(Dataset extract)
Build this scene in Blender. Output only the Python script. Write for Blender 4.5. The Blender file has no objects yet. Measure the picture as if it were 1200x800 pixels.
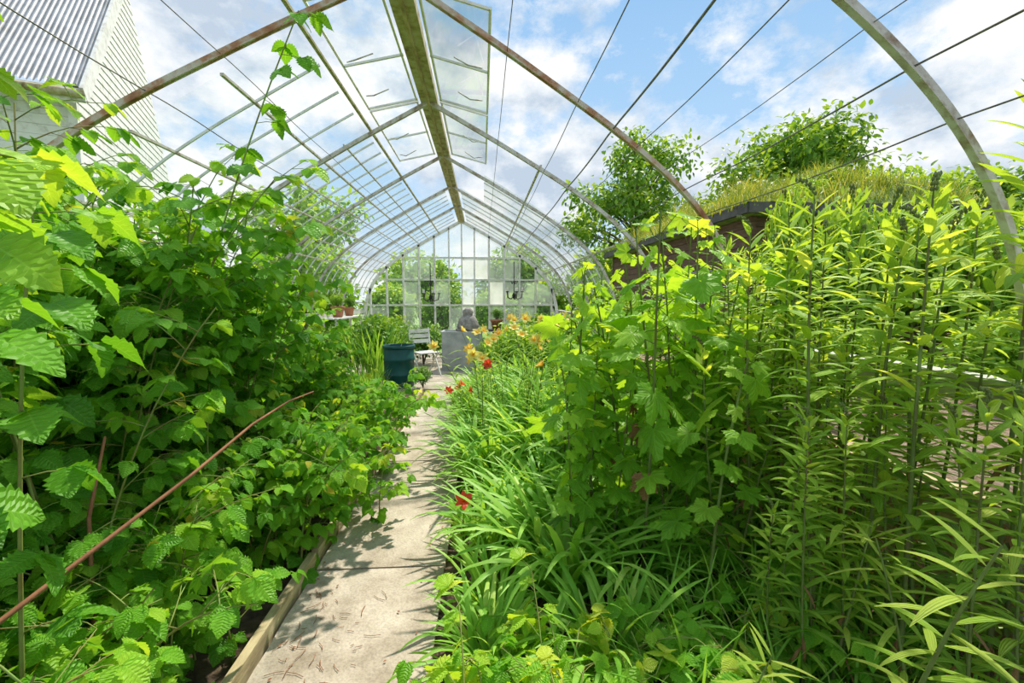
import bpy, math, numpy as np
from mathutils import Vector, Matrix
pi=math.pi
scene=bpy.context.scene
COL=scene.collection
try:
    scene.view_settings.view_transform='Standard'
    scene.view_settings.look='None'
except Exception as e: print(e)

# ---------------------------------------------------------------- materials
def newmat(name):
    m=bpy.data.materials.new(name); m.use_nodes=True
    nt=m.node_tree; nt.nodes.clear()
    out=nt.nodes.new('ShaderNodeOutputMaterial')
    return m,nt,out
def N(nt,t,**k):
    n=nt.nodes.new(t)
    for a,b in k.items():
        if a.startswith('i_'): n.inputs[a[2:].replace('_',' ')].default_value=b
        else: setattr(n,a,b)
    return n
def mth(nt,op,a,b=None,c=None):
    n=nt.nodes.new('ShaderNodeMath'); n.operation=op
    for i,x in enumerate((a,b,c)):
        if x is None: continue
        if isinstance(x,(int,float)): n.inputs[i].default_value=x
        else: nt.links.new(x,n.inputs[i])
    return n.outputs[0]
def ramp(nt,fac,stops):
    r=nt.nodes.new('ShaderNodeValToRGB'); e=r.color_ramp.elements
    while len(e)>1: e.remove(e[-1])
    e[0].position=stops[0][0]; e[0].color=(*stops[0][1],1)
    for p,c in stops[1:]:
        x=e.new(p); x.color=(*c,1)
    nt.links.new(fac,r.inputs[0]); return r.outputs[0]
def mixc(nt,f,a,b,mode='MIX'):
    n=nt.nodes.new('ShaderNodeMix'); n.data_type='RGBA'; n.blend_type=mode
    if isinstance(f,(int,float)): n.inputs[0].default_value=f
    else: nt.links.new(f,n.inputs[0])
    for i,x in ((6,a),(7,b)):
        if isinstance(x,tuple): n.inputs[i].default_value=(*x,1)
        else: nt.links.new(x,n.inputs[i])
    return n.outputs[2]
def leafmat(name,stops,veins=1.0,trans=0.48,rough=.45,nv=7.0):
    m,nt,out=newmat(name); L=nt.links.new
    at=N(nt,'ShaderNodeAttribute',attribute_name='tint')
    tc=N(nt,'ShaderNodeTexCoord')
    nz=N(nt,'ShaderNodeTexNoise'); nz.inputs['Scale'].default_value=9; nz.inputs['Detail'].default_value=3
    L(tc.outputs['Object'],nz.inputs['Vector'])
    f=mth(nt,'ADD',at.outputs['Fac'],mth(nt,'MULTIPLY',mth(nt,'SUBTRACT',nz.outputs['Fac'],.5),.4))
    col=ramp(nt,f,stops)
    p=N(nt,'ShaderNodeBsdfPrincipled'); p.inputs['Roughness'].default_value=rough
    p.inputs['Specular IOR Level'].default_value=.3
    if veins>0:
        sp=N(nt,'ShaderNodeSeparateXYZ'); L(tc.outputs['UV'],sp.inputs[0])
        au=mth(nt,'ABSOLUTE',sp.outputs[0])
        ph=mth(nt,'FRACT',mth(nt,'SUBTRACT',mth(nt,'MULTIPLY',sp.outputs[1],nv),mth(nt,'MULTIPLY',au,1.9)))
        tri=mth(nt,'MULTIPLY',mth(nt,'ABSOLUTE',mth(nt,'SUBTRACT',ph,.5)),2.0)
        side=mth(nt,'MULTIPLY',mth(nt,'SUBTRACT',tri,.84),6.0); side=mth(nt,'MAXIMUM',side,0.0)
        mid=mth(nt,'MAXIMUM',mth(nt,'SUBTRACT',1.0,mth(nt,'MULTIPLY',au,14.0)),0.0)
        v=mth(nt,'MAXIMUM',side,mid)
        lt=mixc(nt,1.0,col,(1.6,1.45,1.7),'MULTIPLY')
        lt=mixc(nt,.1,lt,(.8,.9,.5))
        col=mixc(nt,mth(nt,'MULTIPLY',v,.5*veins),col,lt)
        b=N(nt,'ShaderNodeBump'); b.inputs['Strength'].default_value=.6; b.inputs['Distance'].default_value=.005
        L(mth(nt,'SUBTRACT',1.0,tri),b.inputs['Height']); L(b.outputs[0],p.inputs['Normal'])
    L(col,p.inputs['Base Color'])
    t=N(nt,'ShaderNodeBsdfTranslucent')
    tcol=mixc(nt,1.0,col,(1.6,1.25,.6),'MULTIPLY'); L(tcol,t.inputs['Color'])
    mx=N(nt,'ShaderNodeMixShader'); mx.inputs[0].default_value=trans
    L(p.outputs[0],mx.inputs[1]); L(t.outputs[0],mx.inputs[2]); L(mx.outputs[0],out.inputs[0])
    return m
def noisemat(name,stops,scale=5,detail=6,rough=.8,bump=.3,dist=.01,metal=0,coord='Object',scl=(1,1,1),spec=.3):
    m,nt,out=newmat(name); L=nt.links.new
    tc=N(nt,'ShaderNodeTexCoord'); mp=N(nt,'ShaderNodeMapping'); mp.inputs['Scale'].default_value=scl
    L(tc.outputs[coord],mp.inputs[0])
    nz=N(nt,'ShaderNodeTexNoise'); nz.inputs['Scale'].default_value=scale; nz.inputs['Detail'].default_value=detail
    nz.inputs['Roughness'].default_value=.62
    L(mp.outputs[0],nz.inputs['Vector'])
    p=N(nt,'ShaderNodeBsdfPrincipled'); p.inputs['Roughness'].default_value=rough; p.inputs['Metallic'].default_value=metal
    p.inputs['Specular IOR Level'].default_value=spec
    L(ramp(nt,nz.outputs['Fac'],stops),p.inputs['Base Color'])
    if bump:
        b=N(nt,'ShaderNodeBump'); b.inputs['Strength'].default_value=bump; b.inputs['Distance'].default_value=dist
        L(nz.outputs['Fac'],b.inputs['Height']); L(b.outputs[0],p.inputs['Normal'])
    L(p.outputs[0],out.inputs[0]); return m

M={}
M['rasp']=leafmat('raspberry_leaf',[(0,(.045,.17,.012)),(.35,(.10,.33,.020)),(.65,(.20,.51,.032)),(.9,(.37,.65,.05)),(1,(.56,.71,.08))],trans=.46,nv=9)
M['raspdry']=leafmat('yellow_leaf',[(0,(.6,.5,.03)),(1,(.85,.78,.12))])
M['deadleaf']=leafmat('brown_leaf',[(0,(.16,.08,.03)),(1,(.38,.22,.09))],trans=.25)
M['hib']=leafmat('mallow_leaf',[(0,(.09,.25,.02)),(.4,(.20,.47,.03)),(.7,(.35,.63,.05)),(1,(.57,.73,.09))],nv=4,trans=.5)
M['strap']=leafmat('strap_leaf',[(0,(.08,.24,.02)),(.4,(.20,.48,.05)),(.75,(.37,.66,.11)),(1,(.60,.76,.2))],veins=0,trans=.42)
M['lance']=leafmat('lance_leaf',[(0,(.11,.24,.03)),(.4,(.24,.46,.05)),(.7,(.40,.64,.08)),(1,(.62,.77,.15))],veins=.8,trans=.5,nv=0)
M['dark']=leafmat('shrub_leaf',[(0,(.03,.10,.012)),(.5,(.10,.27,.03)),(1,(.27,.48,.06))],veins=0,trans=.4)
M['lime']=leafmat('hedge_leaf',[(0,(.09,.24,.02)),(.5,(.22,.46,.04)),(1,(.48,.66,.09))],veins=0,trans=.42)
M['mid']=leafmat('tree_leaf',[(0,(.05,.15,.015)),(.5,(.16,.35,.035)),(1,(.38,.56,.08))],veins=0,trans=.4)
M['turf']=leafmat('turf_grass',[(0,(.16,.28,.03)),(.6,(.34,.42,.07)),(1,(.62,.56,.2))],veins=0,trans=.38)
M['cane']=noisemat('cane_green',[(.3,(.22,.16,.05)),(.7,(.22,.38,.08))],scale=6,bump=.1)
M['canebrown']=noisemat('cane_brown',[(.3,(.20,.08,.04)),(.7,(.40,.19,.10))],scale=12,bump=.2)
M['stemg']=noisemat('stem_green',[(.3,(.16,.10,.05)),(.5,(.14,.19,.05)),(.7,(.22,.32,.08))],scale=6,bump=.1)
M['bark']=noisemat('tree_bark',[(.3,(.07,.05,.035)),(.7,(.2,.15,.11))],scale=6,scl=(1,1,.2))
M['mulch']=noisemat('straw_mulch',[(.3,(.20,.12,.08)),(.45,(.40,.27,.18)),(.55,(.56,.42,.30)),(.7,(.66,.54,.40))],scale=38,detail=9,bump=1,dist=.04,scl=(1,.35,1))
M['metal']=noisemat('weathered_metal',[(.3,(.24,.14,.08)),(.42,(.44,.38,.30)),(.52,(.60,.57,.50)),(.75,(.70,.68,.63))],scale=12,detail=9,rough=.6,bump=.4,dist=.004)
M['rust']=noisemat('rusty_metal',[(.3,(.26,.09,.04)),(.45,(.46,.25,.14)),(.55,(.56,.48,.38)),(.75,(.66,.63,.56))],scale=7,detail=8,rough=.65,bump=.4,dist=.004)
M['mossrust']=noisemat('mossy_metal',[(.3,(.18,.13,.05)),(.5,(.46,.41,.22)),(.7,(.58,.57,.45))],scale=9,detail=8,rough=.7,bump=.4,dist=.004)
M['white']=noisemat('old_white_paint',[(.3,(.54,.52,.46)),(.5,(.80,.79,.75)),(.8,(.86,.86,.83))],scale=7,detail=8,rough=.55,bump=.15,dist=.003)
M['greywhite']=noisemat('faded_board_paint',[(.3,(.34,.33,.30)),(.5,(.48,.48,.45)),(.7,(.58,.58,.55))],scale=7,detail=8,rough=.8,scl=(4,1,4),bump=.3,dist=.004)
M['wood']=noisemat('grey_wood',[(.3,(.28,.21,.12)),(.55,(.52,.42,.25)),(.75,(.68,.58,.38))],scale=5,detail=9,rough=.85,scl=(6,1,6),bump=.4)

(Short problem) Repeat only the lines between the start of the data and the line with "except Exception as e: print(e)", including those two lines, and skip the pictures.

(The result)
Build this scene in Blender. Output only the Python script. Write for Blender 4.5. The Blender file has no objects yet. Measure the picture as if it were 1200x800 pixels.
import bpy, math, numpy as np
from mathutils import Vector, Matrix
pi=math.pi
scene=bpy.context.scene
COL=scene.collection
try:
    scene.view_settings.view_transform='Standard'
    scene.view_settings.look='None'
except Exception as e: print(e)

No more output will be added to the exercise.